THE CAUSE OF IRELAND

But it was to the grievances of Ireland that Gladstone bent the readiest ear, and it was upon that reef that his political career made shipwreck at the last. In his first ministry he undertook and carried the disestablishment of the Irish Church, by which the Irish Catholics were relieved of an odious burden. His Irish Land Act of 1870 aimed to give the tenant-farmer certain valuable rights in the land which he rented. The result was rather to redouble the cry against "landlordism," with its corollary of agrarian crime. A second Land Act (1881) provided a land court for adjusting rents. Instead of quieting the disorders this indulgent legislation was the signal for a fresh outburst of crime. The Irish Land League was organized to secure the abolition of landlordism, and when the Irish leader, Charles Stewart Parnell, was imprisoned he exhorted the tenants to cease paying rent altogether until the government should grant all their demands. The Liberals were forced for the moment to use strong measures to restore order to Ireland, but the Home Rule party in Parliament, skillfully led by Mr. Parnell, continued to embarrass legislation and obstruct the ordinary functions of government. In April, 1886, Mr, Gladstone, having become Prime Minister for the third time, asked Parliament to grant home rule to Ireland through an Irish Parliament sitting at Dublin. Parnell and his following supported the measure, but the Liberal party was rent in twain. Lord Hartington, Joseph Chamberlain, John Bright, and others of less note, deserted their old chief. Enough of these "Liberal Unionists" seceded to defeat the bill. In August, 1892, the aged Liberal chieftain again carried the elections and took the seals of office for the fourth time. Home Rule was again the principal plank in his platform, and all the energies of the "Grand Old Man" were mustered to carry a new law differing somewhat from the bill of 1886. Though it passed the Commons (301 to 267) it was thrown out by the Lords by 419 to 41, and his successor, Lord Rosebery, had no mind to renew the contest.

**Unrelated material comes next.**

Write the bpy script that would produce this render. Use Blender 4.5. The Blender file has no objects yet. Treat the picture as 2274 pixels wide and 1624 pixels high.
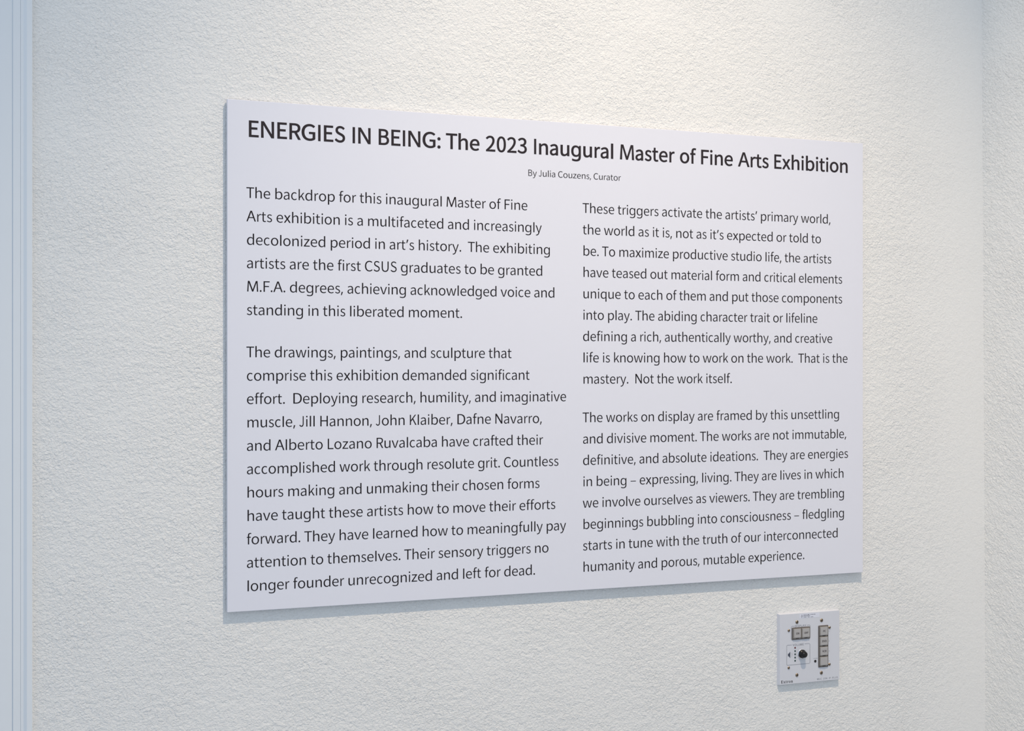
import bpy, bmesh, math
from mathutils import Vector
from mathutils.geometry import tessellate_polygon

# ------------------------------------------------------------------ units
# x runs along the wall, y into it, z up.  y = 0 is the face of the text panel.
MM = 0.001
EYE = 1.55                      # camera height
WALL_Y = 7.5 * MM               # plane of the textured wall
S = bpy.context.scene

# ------------------------------------------------------------------ camera
cam = bpy.data.cameras.new('camera')
cam.sensor_width = 36
cam.lens = 3502 / 2274 * 36
cam.shift_y = 7 / 2274
cam.clip_start = 0.05
co = bpy.data.objects.new('camera', cam)
S.collection.objects.link(co)
co.location = (-0.81587, -1.84817, EYE)
co.rotation_euler = (math.pi / 2, 0, -math.radians(23.819))
S.camera = co

# ------------------------------------------------------------------ light
S.view_settings.view_transform = 'Standard'
S.view_settings.look = 'None'
S.view_settings.exposure = 0.0
S.view_settings.gamma = 1.0
S.view_settings.use_curve_mapping = False

w = bpy.data.worlds.new('gallery_daylight')
S.world = w
w.use_nodes = True
bg = w.node_tree.nodes['Background']
bg.inputs[0].default_value = (0.715, 0.835, 0.985, 1)
bg.inputs[1].default_value = 0.86

def light(kind, name, loc, target, energy, color, **kw):
    l = bpy.data.lights.new(name, kind)
    l.energy = energy; l.color = color
    for k, v in kw.items(): setattr(l, k, v)
    o = bpy.data.objects.new(name, l)
    S.collection.objects.link(o)
    o.location = loc
    o.rotation_euler = (Vector(target) - Vector(loc)).to_track_quat('-Z', 'Y').to_euler()
    return o

# warm track spot above the panel
light('SPOT', 'track_spot', (0.12, -1.0, EYE + 1.75), (0.14, 0, EYE - 1.10), 152, (1.0, 0.81, 0.60),
      spot_size=math.radians(66), spot_blend=1.0, shadow_soft_size=0.022)
# ------------------------------------------------------------------ materials
def mat(name, col, rough=0.6, metal=0.0, spec=0.5, grain=None, coat=0.0):
    m = bpy.data.materials.new(name); m.use_nodes = True
    nt = m.node_tree; b = nt.nodes['Principled BSDF']
    b.inputs['Base Color'].default_value = (*col, 1)
    b.inputs['Roughness'].default_value = rough
    b.inputs['Metallic'].default_value = metal
    b.inputs['Specular IOR Level'].default_value = spec
    b.inputs['Coat Weight'].default_value = coat
    if grain:
        sc, amt = grain
        tc = nt.nodes.new('ShaderNodeTexCoord'); n = nt.nodes.new('ShaderNodeTexNoise')
        n.inputs['Scale'].default_value = sc; n.inputs['Detail'].default_value = 2
        mx = nt.nodes.new('ShaderNodeMix'); mx.data_type = 'RGBA'
        mx.inputs[6].default_value = (*[c * (1 - amt) for c in col], 1)
        mx.inputs[7].default_value = (*[min(1, c * (1 + amt)) for c in col], 1)
        nt.links.new(tc.outputs['Object'], n.inputs['Vector'])
        nt.links.new(n.outputs['Fac'], mx.inputs[0])
        nt.links.new(mx.outputs[2], b.inputs['Base Color'])
    return m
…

The Gladstonian foreign policy was such as might have been expected from a leader whose motto was "Peace, Retrenchment, and Reform." It was never aggressive, and in the opinion of many, it was lacking in the assertion of British rights. Thus, in 1871, when Russia refused to be bound longer by the treaty stipulations forbidding her to maintain a war fleet on the Euxine, Mr. Gladstone did not hold her to her engagement. In England it was thought to be a sign of weakness in his government to allow the "Alabama" and "San Juan Boundary" questions to be settled by arbitrators instead of by diplomacy or a show of force. In 1881, when the Boers of the Transvaal had worsted the British at Majuba Hill, they received from Gladstone an honorable peace instead of extermination. The abandonment of the Egyptian Soudan, in 1883, which carried with it the massacre of General Gordon, at Khartoum, was perhaps the heaviest load that the Gladstonian foreign policy ever had to bear.